Two of the nation’s leading non-political economic reformers, Fred Hilmer and Gary Banks, told our economics correspondent Adam Creighton yesterday that it might be time to wind back the nation’s emissions reductions target under the Paris Agreement, or at least make it subservient to the priorities of cost and reliability. “Not only are we choosing to transition to low emissions at a high cost, which is the RET or RET Mark II, we’re doing it over a compressed timeframe,” Professor Banks said.
The Prime Minister, on the other hand, remains committed to the target (which was agreed under Mr Abbott) and insists we can have our cake and eat it. “You’ve got to make sure that you keep the lights on, people can afford to keep them on, and you meet your emissions reduction obligations,” he said.

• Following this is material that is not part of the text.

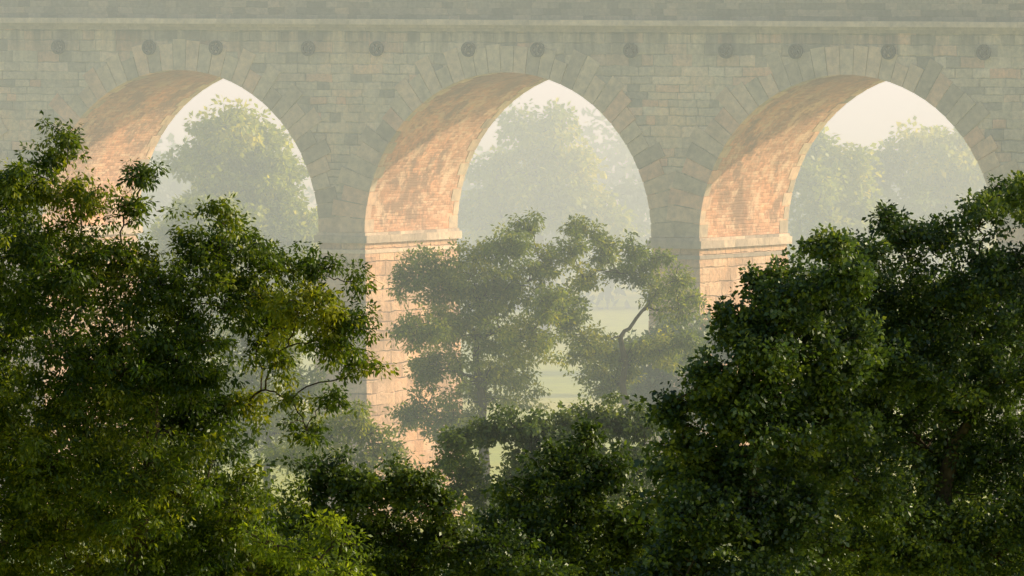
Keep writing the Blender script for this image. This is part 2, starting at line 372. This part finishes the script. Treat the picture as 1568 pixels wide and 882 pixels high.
    dr=d+rg.normal(0,0.5,(M,3))+np.array([0,0,-droop]); dr/=np.linalg.norm(dr,axis=1,keepdims=True)
    nm=rg.normal(0,0.75,(M,3))+np.array([0,0,0.9])+d*0.5; sd=np.cross(dr,nm); sd/=np.linalg.norm(sd,axis=1,keepdims=True)+1e-9
    ln=leaf*rg.uniform(0.6,1.25,(M,1)); wd=ln*asp*rg.uniform(0.8,1.15,(M,1))
    up=np.cross(sd,dr)
    a=pos; b=pos+dr*ln*0.5+sd*wd*0.5; cc=pos+dr*ln+up*ln*-0.12; e=pos+dr*ln*0.5-sd*wd*0.5
    LV=np.stack([a,b,cc,e],1).reshape(-1,3)
    par=empty(name,(bx,by,bz))
    org=np.array([bx,by,bz])
    def mk(nm_,vv,ff,mat,tint=None,smooth=False):
        me=bpy.data.meshes.new(nm_); me.vertices.add(len(vv)); me.vertices.foreach_set('co',(vv-org).astype(np.float32).ravel())
        nf=len(ff); me.loops.add(nf*4); me.loops.foreach_set('vertex_index',ff.astype(np.int32).ravel())
        me.polygons.add(nf); me.polygons.foreach_set('loop_start',np.arange(nf,dtype=np.int32)*4)
        me.update(calc_edges=True)
        if tint is not None:
            at=me.attributes.new('tint','FLOAT','FACE'); at.data.foreach_set('value',tint.astype(np.float32))
        me.materials.append(mat)
        if smooth: me.polygons.foreach_set('use_smooth',np.ones(nf,bool))
        link(bpy.data.objects.new(nm_,me),par)
    mk('trunk_and_limbs',np.concatenate(V),np.concatenate(F),BARK,None,True)
    ti=np.clip(0.45+tt[idx]+rg.normal(0,0.14,M),0,1)
    mk('crown_foliage',LV,np.arange(M*4).reshape(-1,4),lm,ti)
    print(name,M,'leaves',len(tips),'tufts')

def jy(l,Y,s,seed):
    rg=np.random.default_rng(seed); return [(a[0],Y+rg.uniform(-s,s),*a[1:]) for a in l]

# big ash on the left
ash=[(-8.5,28.3,.35),(-8.65,27.8,.45),(-9.3,27.4,.6),(-9.7,26.9,.8),(-8.2,27.1,.65),(-7.0,27.45,.4),(-7.3,26.9,.4),(-8.9,25.8,1.4),(-7.3,25.7,.9),(-5.5,26.75,.4),(-5.9,26.2,.7),(-5.1,26.1,.6),(-6.1,25.2,1.1),
(-4.3,25.8,.55),(-3.6,25.75,.4),(-3.0,25.5,.35,.8),(-3.9,25.0,.75),(-4.9,25.3,.6),(-2.95,24.7,.5),(-3.4,24.3,.5),(-3.0,23.9,.5,.7),(-3.3,23.3,.4,.7),(-4.5,23.9,.5,.6),(-4.7,24.6,.8),(-5.0,23.1,.5,.6),(-4.2,23.2,.4,.5),(-3.9,22.7,.45,.6),
(-7.8,23.9,1.5),(-6.2,24.0,1.1),(-6.0,22.8,1.0),(-8.9,22.2,1.7),(-7,21.7,1.4),(-5.3,21.2,1.0),(-8.5,20.2,1.6),(-6.2,19.9,1.4),(-4.6,19.8,1.0),(-11,26,1.4),(-11,23.5,1.7),(-11,21,1.7)]
tree('ash_tree',(-7.6,191),jy(ash,190,1.4,1),L_ASH,11,leaf=0.115,asp=0.42,tuft=0.22,nleaf=48,dens=84,trunk=0.34,droop=0.6,limb=0.11,twig=0.035,jit=1.2)
tree('ash_tree',(-12,200),jy([(-9,21.5,2),(-11,23,2.2),(-7,21.3,1.8),(-9.5,25,1.6),(-7.3,23.6,1.6),(-5.4,19.9,1.4),(-8,18.5,2)],197,1.5,2),L_DARK,12,leaf=0.15,tuft=0.3,nleaf=34,dens=34,trunk=0.3)
# right: sycamore and oak
syc=[(6.25,25.9,.5),(6.6,25.3,.6),(5.95,25.0,.7),(5.0,25.1,.5),(5.45,24.9,.5),(4.6,24.4,.65),(5.3,24.2,.9),(4.9,23.6,.8),(6.3,23.8,1.1),(3.85,23.3,.5),(3.15,22.65,.45),(4.1,22.7,.8),(4.9,22.6,1.0),(3.4,21.9,.55),(4.2,21.3,.9),(6.0,22.2,1.2),(3.7,20.5,.9),(5.2,20.5,1.2),(3.2,19.4,.9),(4.8,18.9,1.2),(2.4,18.9,.7)]
tree('sycamore_tree',(4.9,199),jy(syc,199,1.2,3),L_OAK,13,leaf=0.115,asp=0.7,tuft=0.22,nleaf=42,dens=88,trunk=0.32,droop=0.1,jit=1.1)
oak=[(10.0,26.8,.6),(9.4,26.5,.5),(8.8,26.0,.6),(10.5,26.8,.7),(8.1,25.8,.6),(7.6,26.35,.4,.8),(7.9,26.1,.4),(7.1,25.6,.6),(7.2,24.8,.9),(6.7,25.0,.7),(8.5,24.6,1.1),(9.8,25.0,1.3),(8.2,23.3,1.1),(9.9,23.0,1.3),(7.0,22.6,1.2),(7.0,23.7,1.0),(8.7,21.6,1.3),(10.1,21.4,1.3),(7.1,21.0,1.2),(8.2,19.8,1.3),(9.9,19.6,1.4),(6.4,19.6,1.2),(11.6,26,1.3),(11.6,23.5,1.5),(11.6,20.5,1.5)]
tree('oak_tree',(9.2,203),jy(oak,202,1.4,4),L_OAK,14,leaf=0.11,asp=0.6,tuft=0.22,nleaf=42,dens=80,trunk=0.42,droop=0.1,jit=1.1)
tree('oak_tree',(8.0,212),jy([(6,21,2),(8.5,23.2,2),(10.5,24,2),(4.5,20.5,1.6),(9,20,2.2)],209,1,5),L_OAK,15,leaf=0.18,asp=0.7,tuft=0.32,nleaf=30,dens=30,trunk=0.35)
# lower foreground bushes
tree('hawthorn_tree',(-2.6,215),jy([(-4,20.6,.6),(-3.3,20.2,.7),(-2.3,20.35,.6),(-1.75,20.1,.55),(-2.8,19.4,1.0),(-1.3,19.2,.8),(-4.3,19.4,1.0),(-.4,18.7,.8),(-2.2,18.4,1.2),(-4,18,1.2),(.5,18.2,.8)],215,.8,6),L_DARK,16,leaf=0.12,asp=0.6,tuft=0.22,nleaf=34,dens=66,trunk=0.18,jit=1.3)
tree('elder_bush',(-3.5,184),jy([(-3.45,21.25,.35),(-3.0,20.9,.4),(-3.8,20.7,.5),(-3.1,20.2,.6),(-4.5,20.9,.4)],184,.5,7),L_BRI,17,leaf=0.12,asp=0.4,tuft=0.22,nleaf=28,dens=50,trunk=0.12,droop=0.2,jit=1.6)
tree('hawthorn_tree',(1.5,231),jy([(1.7,20.45,.5),(1.3,20.0,.6),(2.2,19.7,.7),(.7,19.6,.6),(.2,18.9,.7),(1.4,18.9,1.0),(2.9,18.6,.9),(-.5,18.0,.8),(.8,17.8,1.2),(2.3,17.6,1.1)],230,.8,8),L_DARK,18,leaf=0.13,asp=0.6,tuft=0.24,nleaf=34,dens=66,trunk=0.2,jit=1.3)
rg=np.random.default_rng(9)
tree('undergrowth',(0,238),[(x+rg.uniform(-.4,.4),238+rg.uniform(-1.5,1.5),z+rg.uniform(-.25,.25),1.35) for x in np.arange(-9,12.5,1.5) for z in (15.2,16.9)],L_DARK,41,leaf=0.2,asp=0.65,tuft=0.36,nleaf=26,dens=24,trunk=0.15)
# middle-distance group in front of the viaduct
ma=[(.4,21.9,.6),(.0,21.2,.9),(-1.3,20.7,.9),(-2.9,20.5,.9),(-3.7,19.9,.6),(-2.2,19.7,1.0),(-.9,19.6,1.0),(.3,19.8,1.2),(-3.4,18.3,.9),(-2.3,18.4,.9),(-1.2,18.3,1.3),(.6,18.0,1.2),(1.3,19.2,.8),(-2.7,16.9,1.1),(-3.5,15.3,.8),(-.4,16.4,1.4),(-2.0,15.1,1.1),(1.2,20.7,.7)]
tree('ash_tree',(-1.2,350),jy(ma,350,1.6,9),L_MID,19,leaf=0.17,asp=0.45,tuft=0.30,nleaf=31,dens=42,trunk=0.3,droop=0.5,limb=0.12,twig=0.04,jit=1.3)
mb2=[(2.5,21.8,.6),(2.1,21.0,.7),(3.2,21.0,.8),(4.1,21.2,.6),(5.0,20.7,.7),(5.7,20.0,.6),(4.2,20.2,.7),(5.1,19.6,.6,.8),(2.5,20.1,.7,.8),(1.9,18.9,1.0),(2.6,17.6,1.1),(5.9,18.9,.7,.7),(6.3,19.4,.6,.6),(4.2,17.3,.9),(5.3,17.5,.9),(3.3,16.3,1.0),(6.2,17.9,.7)]
tree('ash_tree',(3.3,352),jy(mb2,352,1.4,10),L_MID,20,leaf=0.17,asp=0.45,tuft=0.30,nleaf=29,dens=40,trunk=0.26,droop=0.4,limb=0.12,twig=0.04,jit=1.3)
tree('hazel_tree',(5.5,372),jy([(4.2,16.4,1.1),(6.0,16.8,1.3),(7.6,17,1.3),(5.2,15,1.6),(7.5,15,1.6)],372,1,31),L_BAND,31,leaf=0.25,asp=0.6,tuft=0.4,nleaf=26,dens=22,trunk=0.2)
tree('hazel_tree',(0.6,310),jy([(-1.8,16.4,.7),(-1.0,16.7,.7),(-.1,16.9,.8),(.8,16.7,.8),(1.6,16.9,.8),(2.6,17.2,.8),(3.4,17.0,.8),(4.1,16.8,.7),(-1.4,15.2,1.1),(.4,15.4,1.2),(2.2,15.6,1.2),(3.8,15.5,1.1),(-.4,14.0,1.3),(1.8,14,1.4)],310,.9,32),L_BAND,32,leaf=0.16,asp=0.6,tuft=0.28,nleaf=30,dens=42,trunk=0.2,jit=1.3)
tree('willow_tree',(-5.2,335),jy([(-5.6,16.0,.8),(-4.8,15.4,.8),(-4.2,14.6,.8),(-6.4,15.4,.8),(-5.4,14.2,1.2),(-3.2,13.8,.9),(-7.4,14.6,1)],335,.9,33),L_MID,33,leaf=0.19,asp=0.4,tuft=0.34,nleaf=28,dens=30,trunk=0.18)
tree('willow_tree',(-8.6,362),jy([(-8.8,17.8,.9),(-8.0,17.0,.9),(-9.8,17.2,1.0),(-7.2,15.8,1.0),(-9.0,15.8,1.4),(-10.6,15.6,1.3),(-8.2,14.2,1.5),(-10.2,14,1.5)],362,1,42),L_MID,42,leaf=0.2,asp=0.42,tuft=0.36,nleaf=28,dens=26,trunk=0.22)
# trees beyond the viaduct
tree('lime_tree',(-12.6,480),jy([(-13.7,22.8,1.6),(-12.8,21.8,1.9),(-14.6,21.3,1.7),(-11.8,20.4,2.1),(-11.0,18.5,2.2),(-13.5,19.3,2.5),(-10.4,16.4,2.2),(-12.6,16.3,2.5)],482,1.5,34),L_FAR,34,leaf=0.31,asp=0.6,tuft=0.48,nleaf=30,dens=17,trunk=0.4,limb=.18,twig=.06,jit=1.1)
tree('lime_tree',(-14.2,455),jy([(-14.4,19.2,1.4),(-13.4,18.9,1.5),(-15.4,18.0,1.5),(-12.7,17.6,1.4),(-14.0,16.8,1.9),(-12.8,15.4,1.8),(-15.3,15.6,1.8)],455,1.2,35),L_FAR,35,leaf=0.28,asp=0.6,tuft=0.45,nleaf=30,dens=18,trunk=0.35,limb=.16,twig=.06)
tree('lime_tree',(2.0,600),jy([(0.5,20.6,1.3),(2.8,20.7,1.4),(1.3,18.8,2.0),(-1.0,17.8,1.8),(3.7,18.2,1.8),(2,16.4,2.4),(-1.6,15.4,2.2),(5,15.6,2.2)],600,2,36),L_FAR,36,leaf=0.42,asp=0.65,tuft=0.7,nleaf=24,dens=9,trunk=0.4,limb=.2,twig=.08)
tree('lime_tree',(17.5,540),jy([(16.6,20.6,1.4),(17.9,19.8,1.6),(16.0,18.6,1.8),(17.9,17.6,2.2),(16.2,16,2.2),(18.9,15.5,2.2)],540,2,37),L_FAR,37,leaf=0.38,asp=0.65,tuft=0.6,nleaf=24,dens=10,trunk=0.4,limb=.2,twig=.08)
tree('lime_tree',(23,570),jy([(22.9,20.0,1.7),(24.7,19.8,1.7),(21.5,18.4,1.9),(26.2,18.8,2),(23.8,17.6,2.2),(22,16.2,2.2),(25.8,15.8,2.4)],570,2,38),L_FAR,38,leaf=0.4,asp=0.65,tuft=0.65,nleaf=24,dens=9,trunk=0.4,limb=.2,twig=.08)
# continuous belt of woodland across the valley (one mass)
rg=np.random.default_rng(77); wl=[]
for i in range(130):
    X=rg.uniform(-70,75); Y=rg.uniform(640,740); h=rg.uniform(6,10)+ (3 if X>4 and X<14 else 0)
    z=float(gh(X,Y)); wl.append((X,Y,z+h-2.6,rg.uniform(2.2,3.2))); wl.append((X+rg.uniform(-1.5,1.5),Y,z+h-5.5,3.0))
tree('distant_woodland',(2,700),wl,L_BAND,40,leaf=0.7,asp=0.7,tuft=1.0,nleaf=14,dens=3.5,trunk=0.3,limb=.1,twig=.08)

However, it seems clear that this trifecta — aimed at solving the energy “trilemma”, as Mr Turnbull refers to it — cannot be achieved. Meeting the emissions targets is undermining the cost and security objectives.
Still, we wait, as Mr Turnbull keeps “working through this very complex area very carefully” to finalise a policy. His leadership nemesis Mr Abbott is stepping into the policy vacuum and Labor leader Bill Shorten is promising to go even further and faster down the perilous emissions reductions path.
In South Australia the Labor government is spending $550 million trying to remediate its renewables-dependent network and the Liberal opposition has additional costly plans to do the same. This is our glimpse into an energy future where no one will need to be paid to power down their appliances because it will be too expensive to switch them on, or the electricity will be out anyway.